Cornell astronomers played a key role in developing the instrument responsible for discovering the presence of water on the sunlit surface of the moon this past October.
NASA’s Stratospheric Observatory for Infrared Astronomy, which housed the device used to make the groundbreaking finding, operates on a special performance Boeing 747 fitted with a 2.5-meter telescope that makes observations high above the Earth’s troposphere.
A trio of University researchers — astronomy Profs. Terry Herter and Gordon Stacey along with research associate Thomas Nikola — helped devise the Faint Object Infrared Camera, known as FORCAST, for the SOFIA Telescope. FORCAST was the device that made this groundbreaking discovery on the moon.

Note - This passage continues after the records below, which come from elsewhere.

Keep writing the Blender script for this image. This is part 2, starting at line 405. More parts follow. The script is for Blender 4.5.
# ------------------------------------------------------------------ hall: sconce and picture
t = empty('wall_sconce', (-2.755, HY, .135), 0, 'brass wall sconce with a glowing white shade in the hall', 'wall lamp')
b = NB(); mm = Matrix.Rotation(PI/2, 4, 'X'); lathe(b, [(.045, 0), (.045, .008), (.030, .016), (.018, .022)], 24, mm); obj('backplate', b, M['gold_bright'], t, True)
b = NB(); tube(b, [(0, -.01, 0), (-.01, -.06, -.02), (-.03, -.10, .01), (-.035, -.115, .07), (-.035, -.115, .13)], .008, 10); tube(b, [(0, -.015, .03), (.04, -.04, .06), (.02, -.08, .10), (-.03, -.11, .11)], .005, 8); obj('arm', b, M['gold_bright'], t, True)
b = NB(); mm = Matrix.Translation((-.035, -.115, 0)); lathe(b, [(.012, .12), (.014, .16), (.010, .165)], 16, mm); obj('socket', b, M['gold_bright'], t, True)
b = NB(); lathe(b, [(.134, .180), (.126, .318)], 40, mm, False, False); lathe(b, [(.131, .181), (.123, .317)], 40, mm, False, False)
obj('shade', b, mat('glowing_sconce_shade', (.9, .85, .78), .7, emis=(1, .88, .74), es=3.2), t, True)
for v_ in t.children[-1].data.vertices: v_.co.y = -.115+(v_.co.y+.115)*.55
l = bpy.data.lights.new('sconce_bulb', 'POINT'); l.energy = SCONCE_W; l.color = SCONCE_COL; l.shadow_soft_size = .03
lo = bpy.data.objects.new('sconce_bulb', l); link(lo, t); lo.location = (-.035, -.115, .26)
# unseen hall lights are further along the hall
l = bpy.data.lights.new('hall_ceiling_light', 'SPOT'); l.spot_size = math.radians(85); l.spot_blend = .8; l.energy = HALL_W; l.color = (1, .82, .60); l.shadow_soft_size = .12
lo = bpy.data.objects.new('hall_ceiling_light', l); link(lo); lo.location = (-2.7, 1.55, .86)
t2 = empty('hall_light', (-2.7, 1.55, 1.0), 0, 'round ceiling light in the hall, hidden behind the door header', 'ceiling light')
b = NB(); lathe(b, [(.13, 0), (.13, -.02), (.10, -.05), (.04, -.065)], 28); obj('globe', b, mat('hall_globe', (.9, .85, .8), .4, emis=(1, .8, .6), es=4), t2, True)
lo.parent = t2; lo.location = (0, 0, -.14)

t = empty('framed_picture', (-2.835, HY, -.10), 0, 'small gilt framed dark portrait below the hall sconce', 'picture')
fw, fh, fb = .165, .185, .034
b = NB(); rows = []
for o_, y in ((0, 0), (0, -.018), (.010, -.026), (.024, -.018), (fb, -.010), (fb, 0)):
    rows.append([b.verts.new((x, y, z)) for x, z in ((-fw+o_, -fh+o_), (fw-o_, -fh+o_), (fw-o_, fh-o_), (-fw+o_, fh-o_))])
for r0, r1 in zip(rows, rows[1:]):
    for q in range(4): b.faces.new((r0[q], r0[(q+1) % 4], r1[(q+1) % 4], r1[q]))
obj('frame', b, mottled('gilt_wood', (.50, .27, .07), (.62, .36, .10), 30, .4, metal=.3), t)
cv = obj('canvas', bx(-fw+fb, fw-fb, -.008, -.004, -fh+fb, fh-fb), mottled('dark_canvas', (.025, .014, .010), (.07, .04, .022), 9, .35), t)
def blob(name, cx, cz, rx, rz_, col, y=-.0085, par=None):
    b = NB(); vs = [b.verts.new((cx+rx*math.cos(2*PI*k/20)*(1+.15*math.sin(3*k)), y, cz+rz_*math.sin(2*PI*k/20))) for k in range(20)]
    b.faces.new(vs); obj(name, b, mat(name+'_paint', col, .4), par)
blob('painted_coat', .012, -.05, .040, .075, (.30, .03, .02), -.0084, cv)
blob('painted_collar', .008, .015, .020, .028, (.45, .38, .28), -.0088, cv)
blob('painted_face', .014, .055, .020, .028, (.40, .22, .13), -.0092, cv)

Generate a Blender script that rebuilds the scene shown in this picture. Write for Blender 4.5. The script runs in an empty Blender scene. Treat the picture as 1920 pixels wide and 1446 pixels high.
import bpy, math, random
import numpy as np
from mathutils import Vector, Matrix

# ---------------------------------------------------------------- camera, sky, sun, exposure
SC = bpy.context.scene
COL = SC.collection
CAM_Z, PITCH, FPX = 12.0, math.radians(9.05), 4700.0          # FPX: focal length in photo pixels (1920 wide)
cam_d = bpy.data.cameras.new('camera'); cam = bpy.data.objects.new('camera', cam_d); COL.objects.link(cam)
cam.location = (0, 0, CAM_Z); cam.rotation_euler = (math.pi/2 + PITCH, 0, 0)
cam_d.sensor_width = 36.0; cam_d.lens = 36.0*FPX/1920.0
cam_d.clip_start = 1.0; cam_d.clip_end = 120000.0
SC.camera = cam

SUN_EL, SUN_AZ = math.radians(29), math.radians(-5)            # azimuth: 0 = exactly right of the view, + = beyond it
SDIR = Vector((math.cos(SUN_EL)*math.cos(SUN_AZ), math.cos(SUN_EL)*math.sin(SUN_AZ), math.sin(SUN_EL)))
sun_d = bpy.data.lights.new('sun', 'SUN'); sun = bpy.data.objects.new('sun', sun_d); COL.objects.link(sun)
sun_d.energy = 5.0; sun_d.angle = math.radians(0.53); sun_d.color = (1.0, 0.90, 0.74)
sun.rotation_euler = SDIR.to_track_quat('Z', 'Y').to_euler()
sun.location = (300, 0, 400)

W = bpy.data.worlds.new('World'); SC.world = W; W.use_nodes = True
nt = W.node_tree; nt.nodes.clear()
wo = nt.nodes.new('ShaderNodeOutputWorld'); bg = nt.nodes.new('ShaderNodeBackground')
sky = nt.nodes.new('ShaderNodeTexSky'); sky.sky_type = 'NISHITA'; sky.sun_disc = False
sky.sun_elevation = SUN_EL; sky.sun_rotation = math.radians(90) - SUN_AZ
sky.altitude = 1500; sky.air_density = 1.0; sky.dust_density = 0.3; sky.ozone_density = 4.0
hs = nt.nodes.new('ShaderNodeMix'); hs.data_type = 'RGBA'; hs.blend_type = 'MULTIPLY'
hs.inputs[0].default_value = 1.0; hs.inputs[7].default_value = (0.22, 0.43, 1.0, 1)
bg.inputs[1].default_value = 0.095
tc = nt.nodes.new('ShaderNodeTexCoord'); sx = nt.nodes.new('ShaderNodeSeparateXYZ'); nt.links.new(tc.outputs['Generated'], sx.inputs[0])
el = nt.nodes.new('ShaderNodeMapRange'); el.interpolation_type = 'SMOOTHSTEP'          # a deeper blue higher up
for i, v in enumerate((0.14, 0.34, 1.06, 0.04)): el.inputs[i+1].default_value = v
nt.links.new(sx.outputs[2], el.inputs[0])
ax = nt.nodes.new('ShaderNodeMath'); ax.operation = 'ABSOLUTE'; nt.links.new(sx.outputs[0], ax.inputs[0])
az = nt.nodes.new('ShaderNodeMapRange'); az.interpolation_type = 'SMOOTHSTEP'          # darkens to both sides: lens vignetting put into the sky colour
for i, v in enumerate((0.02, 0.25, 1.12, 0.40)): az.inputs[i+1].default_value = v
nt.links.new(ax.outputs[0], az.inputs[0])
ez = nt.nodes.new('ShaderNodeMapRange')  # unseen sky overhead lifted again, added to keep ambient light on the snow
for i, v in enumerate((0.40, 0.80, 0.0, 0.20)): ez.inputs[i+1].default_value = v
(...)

Since atmospheric water vapor limits the view of Earth-based telescopes over most infrared wavelengths, SOFIA is optimized to detect radiation that is not otherwise accessible to astronomers on the ground, according to Nikola, who is a research associate at the Cornell Center for Astrophysics and Planetary Science.
“The water vapor in Earth’s atmosphere prevents us from looking at celestial objects, like objects in the solar system or galaxies, in most of the infrared and submillimeter wavelength range,” Nikola said. “So we have to go above all the water vapor in the Earth’s atmosphere as much as we can so we can better study these objects.”
Nikola explained that an airplane is uniquely suited to house the telescope and observe the cosmos. Unlike high altitude balloons, airplanes are less dependent on weather conditions and the flights are easier to schedule.
Satellites, another alternative, can be very expensive and their lifetime is usually limited to a few years, Nikola said. Since SOFIA returns to its base airport after each flight, its instrumentation can be exchanged to address different science objectives and sooner be upgraded with “state-of-the-art” cameras and spectrometers.
“So if new technology comes out, you can put them on SOFIA. It’s not a satellite where you have to [wait for a] 10 year development [period],” Nikola said. “It survives a launch and [has] a much faster turnaround for new technology to put in useful astronomy. So in this sense, it has a lot of potential, and it is used a lot.”
Following NASA’s 1977 purchase of the aircraft, a slew of structural modifications and technological additions transformed the commercial airliner into an airborne observatory.
According to Nikola, the instrument has both a camera and spectrometer that can detect wavelengths between 5 and 25 micrometers on the infrared region of the electromagnetic spectrum.
FORCAST’s spectrometer consists of devices that disperse entering radiation, creating a higher spectral resolution spectrum that can distinguish between different emission features, Nikola said.
Often likened to a chemical fingerprint, emission spectra are the distinct set of wavelengths produced by chemical elements and compounds, and are a valuable tool used by astronomers to study materials in space.
“This tells us basically how the elements are sort of distributed around in the galaxy, the state of the elements and how the abundance of elements evolved over time,” Nikola said.
Emission spectra of infrared radiation from the sunlit surface of the moon confirmed the presence of water — but it was no easy feat, Nikola said.
“If we observe something in the infrared, usually what we observe is very, very dim compared to all [the] foreground radiation that we see,” Nikola said. “[It’s] as if you try to observe a candle behind a forest fire.”
In order to detect the dim radiation from Clavius crater — a location on the moon believed to potentially have water — astronomers compared it to Mare Serenitatis, a lunar mare where little to no water is likely present. The emission line produced after subtracting these two points indicated the presence of water, according to Nikola.
Nikola explained that water has a unique structure, as there are many different ways the bonds between oxygen and hydrogen can bend, rotate and vibrate. In previous observations at other wavelengths, it was difficult to distinguish H2O from other related molecules like hydroxyl, which is just one oxygen atom bonded to one hydrogen atom.
However, this time, the high sensitivity of the FORCAST spectrometer paired with the unique detection capabilities of SOFIA made it possible to observe a spectral feature with a wavelength only produced by water, Nikola said.
The discovery of water on the moon’s sunlit surface adds another piece to the puzzle of how the solar system might have been created, according to Nikola.
“By studying the moon, we might get a better estimate of how much water was present during the formation of the earth. So it gives you an additional stepping stone to understand this evolution,” Nikola said. ”How can water be actually conserved over a long time in some of those celestial bodies?”
Although water has previously been found in the cold, shadowed craters of the moon, SOFIA’s discovery of water on the moon’s harsh and hot sunlit surface serves as evidence for broader theories on the origin of lunar water.
Understanding these origins, Nikola said, could be critical for supporting future NASA exploration missions.
“At some point, humans probably want to have some outpost on the moon,” Nikola said. “So if we know more about the soil on the moon and where we can find various water and other elements, can we survive on the moon? Do we have to have to ship everything out to the moon, or can we maybe extract water from the moon itself?”